Upon entering your kingdom you must gather your forces. They must first be changed from carefree adults into job classes by sending them into the proper building for the job you'd like them to perform. While some jobs are free, most have a job cost to train that unit, though the costs are usually quite modest and often unnoticed until the very high level jobs become available. At first, the process of rounding up your people is quite irritating, as you must wander around the town and find them all. Later, an upgrade becomes available to make it easier, though it takes some time to get the upgrade that lets you build a complex adventuring party.

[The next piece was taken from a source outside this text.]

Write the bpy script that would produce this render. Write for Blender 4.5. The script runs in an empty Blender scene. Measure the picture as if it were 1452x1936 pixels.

The three basic tasks that any of the jobs can be attributed to are: Treasure finding, path clearing, and fighting, though there are numerous jobs that are used for these tasks.

In the course of the typical quest or adventure, you will need to find a good bit of treasure. This is done mainly through digging at any of the pre-designated holes in the kingdom. The better holes can only be dug by farmers, and some specialty items will need treasure hunters. Most resources are stored and directly converted to gold, while occasionally you'll find an item that can be used as a weapon or armor by your troops. These, however, are relatively rare finds. Some specialty holes are of more strategic value, such as hot springs that allow you to heal your party. You need a farmer around to dig them up though! Miners and Lumberjacks clear the path in areas that are blocked by wood or rock, while construction workers build bridges, ramps, and elevators to get over hills and ledges. All of the construction options are at pre-designated areas marked by a sign, there are no free-form activities you can perform.

The character design is something we would have expected to see in some of the early Final Fantasy series, which should be no surprise since they were designed by the same artist. The outlandishly ridiculous characters provide a fantastical feel that sets the game apart from its peers and creates a unique and enveloping world.